Demain, deux très bons amis se marient. Leur mariage était prévu de longue date, mais le marié habite à Beyrouth. Après des semaines d'indécision quant au maintien ou à l'annulation de la cérémonie, le 11 septembre 2006, le carton d'invitation était posté. C'est un carton pas compliqué, un carré beige de 15 x 15 cm, imprimé en noir et bordeaux, police type Vivaldi ou Lucida Calligraphy, taille 12, à l'exception des noms en taille 18. J'en appréciais la simplicité quand, tout en bas, et en plus petit, j'ai fait attention à cette mention :
"RSVP avant le 15 août 2006".
Le souvenir des sombres soirées de Gemmayzé m'est revenu en un instant. J'ai revu ces discussions quasi-quotidiennes entre potes, qui commençaient par "alors, ce mariage… ?" et qui finissaient invariablement par "je ne sais pas, on verra". A Beyrouth pourtant, les mariages étaient célébrés en quatrième vitesse, malgré tout, tant il était impensable aux amoureux d'être séparés par l'une de ces absurdes raisons qui, en période de guerre, peuvent se transformer en obstacles infranchissables. Il n'en demeure pas moins tout à fait surprenant, entre le bombardement d'une usine et d'un pont, d'apprendre le mariage d'un ami, d'un cousin ou du copain du voisin de table.
Cet été 2006 n’en finit décidément pas. Il n’en finit plus, malgré le retour des nuages et des premières gouttes parisiennes.
Hier, en marchant dans les rues de ma ville-lumière, les feuilles mortes commençaient à s’amonceler sur les bords du trottoir.

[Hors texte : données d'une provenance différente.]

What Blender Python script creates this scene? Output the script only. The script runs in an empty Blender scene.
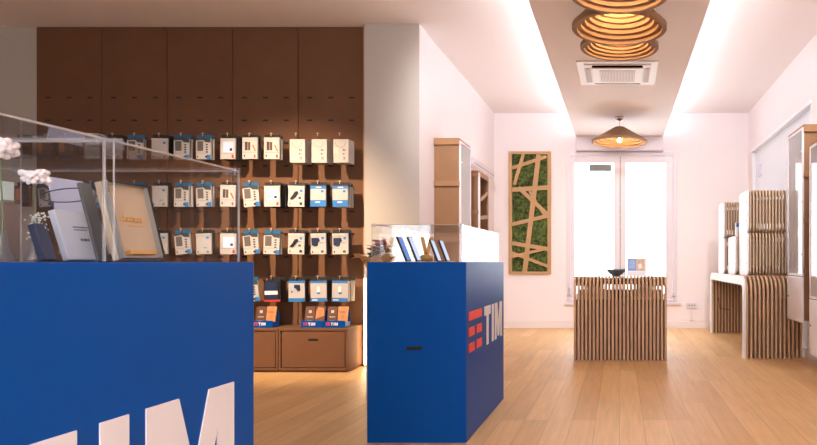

Machinalement, je me suis mise à frôler les bâtiments pour entendre leur scritch-scratch sous mes pas. Puis j’ai réalisé que c’était bientôt l’automne, bientôt ce moment que j’avais tellement imaginé à travers dans les livres de mon enfance, mais que les rues de Beyrouth ne m’ont jamais donné : dans mon autre ville, on ne marche (de préférence) pas, et les (rares) arbres ne perdent jamais leurs feuilles au point de recouvrir le sol d’un crissant tapis brun-doré. A chaque automne, les feuilles qui se ramassent à la pelle font rejaillir tout le romantisme ringard de mon adolescence beyrouthine, où j’écoutais des chanteurs tellement dépassés qu’ils susciteraient le rire de mes amis français quelques années plus tard. D’Hervé Villard, Julio Iglésias et autres Barzotti, je garde encore la musique de Pierre Bachelet, et une vague nostalgie. Aujourd’hui, j’écoute plutôt Indochine, Noir Désir, et les Têtes Raides, dont j’aime à la fois le rythme et la réinvention de la poésie française. Mais à Beyrouth, depuis 20 ans, nous écoutons pratiquement les mêmes tubes des années 40 à 80, commençant par Douce France et finissant par Elle a fait un bébé toute seule. Là-bas, je fulmine, garde mes CD à portée de main et reproche aux radios locales leur médiocrité : je pense qu’on pourrait diffuser plus de musique en italien, en espagnol ou en hindi, en sus du français, de l’anglais et de l'arabe ; je réclame du Renaud, du Brel, et du Barbara ; et je me traite de pimbêche parisienne quand je métonne que la pub du Virgin mentionne la bande son du dernier Almodóvar. Mais je ne peux jamais m’empêcher d’éclater de rire quand j’entends la version française de I will survive, et je me demande si l’on remixe les chansons exprès, made for Lebanon, and only available in Lebanon !
Dans mon pays, les mélanges poussent à la créativité, comme le montrent les T-shirt à succès de [IN]Leb. Au cours de la révolution du Cèdre, mon côté hi-Tech m'avait poussée à acheter celui-ci : je l'avais fièrement exhibé dans les soirées beyrouthines.
Aujourd'hui, mon pays est à nouveau colonisé. Peut-être vivrons-nous mieux sous la domination franco-italo-hispano-turco-qatari-irlando-germano-indo-malaisiano-ghanéenne-et-il-s-en-rajoute-encore-tous-les-jours.
Je regrette cependant de n'avoir connu mon pays libre de toute domination étrangère que l’espace de 15 brefs mois.
Ce soir, je veux simplement dépasser tout ça, get on with my life, et tutti quanti. Toutes ces choses que savent faire certains peuples, comme les libanais ou comme les vietnamiens : refuser de se poser en perpétuelle victime, s’acharner à vouloir vivre envers et contre tout, sans oublier mais en oubliant de se plaindre.
Demain, à la mairie, mes amis se marient. Ils sont dans la même situation que moi, et se posent beaucoup de questions quant à leur avenir.
Je leur souhaite tout le meilleur.
Je leur souhaite l’automne, et avec lui, de nous retrouver dans notre autre pays.